Other meals have included a dinner with Patrick and Sue at Fish in a Tie, a lunch (finally) at Woody’s yoga centre café in Peckham, a delightful lunch outside in ROSL’s garden next to Green Park, and lunch with Eamonn and James at Hatfield House and Garden – a magnificent Jacobean house belonging to the Seventh Marquess of Salisbury. In Hatfield, it rained, alas, and heavily that very day, and I also managed to gash my head on a circular iron staircase. Fortunately James is an MD.

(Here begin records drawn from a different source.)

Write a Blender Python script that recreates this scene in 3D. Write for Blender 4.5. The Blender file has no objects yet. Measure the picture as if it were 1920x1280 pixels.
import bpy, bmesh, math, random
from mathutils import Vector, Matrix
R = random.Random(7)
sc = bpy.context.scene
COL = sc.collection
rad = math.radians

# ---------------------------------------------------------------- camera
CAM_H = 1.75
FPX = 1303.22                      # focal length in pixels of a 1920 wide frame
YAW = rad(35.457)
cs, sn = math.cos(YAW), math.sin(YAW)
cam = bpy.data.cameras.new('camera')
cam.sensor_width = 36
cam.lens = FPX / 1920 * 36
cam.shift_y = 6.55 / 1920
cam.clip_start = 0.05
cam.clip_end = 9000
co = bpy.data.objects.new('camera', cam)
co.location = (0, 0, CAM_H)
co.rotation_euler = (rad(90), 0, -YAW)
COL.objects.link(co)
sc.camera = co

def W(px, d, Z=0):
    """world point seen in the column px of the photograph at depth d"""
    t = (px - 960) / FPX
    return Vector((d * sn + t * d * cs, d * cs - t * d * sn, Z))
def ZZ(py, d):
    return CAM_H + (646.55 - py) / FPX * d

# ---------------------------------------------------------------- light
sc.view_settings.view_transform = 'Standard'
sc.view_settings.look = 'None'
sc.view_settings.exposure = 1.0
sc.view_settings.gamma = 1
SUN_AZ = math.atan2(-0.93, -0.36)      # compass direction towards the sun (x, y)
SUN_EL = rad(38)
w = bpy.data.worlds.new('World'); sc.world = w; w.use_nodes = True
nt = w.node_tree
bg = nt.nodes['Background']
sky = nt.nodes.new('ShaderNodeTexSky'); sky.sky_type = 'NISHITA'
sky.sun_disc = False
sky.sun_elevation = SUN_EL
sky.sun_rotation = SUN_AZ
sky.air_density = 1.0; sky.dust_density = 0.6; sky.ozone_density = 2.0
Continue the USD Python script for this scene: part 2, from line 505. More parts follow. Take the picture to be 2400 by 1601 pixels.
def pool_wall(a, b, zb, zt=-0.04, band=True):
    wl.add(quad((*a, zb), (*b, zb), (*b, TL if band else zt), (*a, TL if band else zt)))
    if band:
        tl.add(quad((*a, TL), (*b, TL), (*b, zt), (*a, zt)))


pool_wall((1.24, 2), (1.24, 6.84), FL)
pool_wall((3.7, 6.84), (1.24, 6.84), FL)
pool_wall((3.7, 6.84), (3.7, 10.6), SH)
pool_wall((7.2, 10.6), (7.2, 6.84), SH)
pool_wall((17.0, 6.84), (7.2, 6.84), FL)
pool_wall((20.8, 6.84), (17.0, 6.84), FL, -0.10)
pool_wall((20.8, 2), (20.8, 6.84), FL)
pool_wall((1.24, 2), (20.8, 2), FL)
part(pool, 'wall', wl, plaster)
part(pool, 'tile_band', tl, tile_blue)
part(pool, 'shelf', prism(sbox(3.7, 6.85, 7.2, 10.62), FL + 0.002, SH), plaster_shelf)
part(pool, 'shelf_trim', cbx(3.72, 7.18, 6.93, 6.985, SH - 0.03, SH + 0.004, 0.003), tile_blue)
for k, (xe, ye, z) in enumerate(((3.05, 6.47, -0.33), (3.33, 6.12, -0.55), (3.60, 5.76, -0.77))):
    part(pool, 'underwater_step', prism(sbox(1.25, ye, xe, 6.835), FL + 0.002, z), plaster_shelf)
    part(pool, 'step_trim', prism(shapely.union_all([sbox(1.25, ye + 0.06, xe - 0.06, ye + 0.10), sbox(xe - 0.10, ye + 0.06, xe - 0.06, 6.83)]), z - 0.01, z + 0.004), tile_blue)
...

In addition, we have been to the Saatchi Gallery for “The Jealous Needs You Project 2018” and Berenice Sydney’s “Dancing with Colours.” We met Tom and Doc at the Club for coffee. At the Jermyn Street Theatre, Richard and I enjoyed Elizabeth Mansfield as Edith Piaf in Hymn to Love – accompanied by Patrick Bridgman. This was both sad and most moving. At the Great Court Restaurant in the British Museum, Richard and I had a fine celebratory lunch, and I was most touched in the museum itself by Case 32 in Room 69: the Gods of Olympos. We have managed also to hear Ken Rees on esoteric spirituality at Nova Stellar. And finally, at the Gielgud Theatre, there was Imperium – Part I Conspirator in the afternoon and Part II Dictator in the evening, with dinner in between at the Balans Society on Old Compton Street. The drama is based on Robert Harris’ Cicero novels with Richard McCabe as Cicero, Joseph Kloska as Tiro and Siobhan Redmond as Terentia. The parallels between the end of the Republic in Rome and the seemingly end of democracy today could not have been more poignant and unsettling. It revealed the ruthless ambition that motivates political gambling along with its ethical disgrace. In all, however, it was excellent theatre.

Reading-wise, I finished Robert Graves’ Count Belarius which I enjoyed immensely. I have also read Anna Politkovskaya’s Putin’s Russia. This last was less about Putin himself but more on the corruption in the Russian Federation in both the judiciary and military along with the capitulation of the Russian people, but she does by the end make one question Putin himself as a moral leader, and I am now more hesitant concerning him. Politkovskaya was herself assassinated in 2006. I am now reading David Pears’ Wittgenstein (1971).

We did try to see the lunar eclipse and the planet Mars from Battersea Bridge, but after all this heat and sunny days, that evening it clouded over completely. The irony. Otherwise, and including the Lughnasad ritual at Conway Hall, we have been celebrating the July and August festivals in shamanic fashion: the Neptunalia, the August Kalends and Ides, the Portunalia, the Vinalia Rustica, the Consulia and yesterday the Volcanalia. For these last, we went to Kensington Gardens and began at the Albert Memorial. At first, the weather did not appear to be promising, but suddenly the sun was shining, and the day became agreeably lovely. Eventually, we went for eggs benedict and lapsang souchong tea at the Intercontinental Park Lane Hotel, Hyde Park Corner. Finally at home, we feasted successively on Ravel’s Daphnis et Chloe, Shostakovich’s 10th Symphony, Arnold’s Fifth Symphony and Ravel’s Piano Concerto in G Major. It became an unio mystica á deux.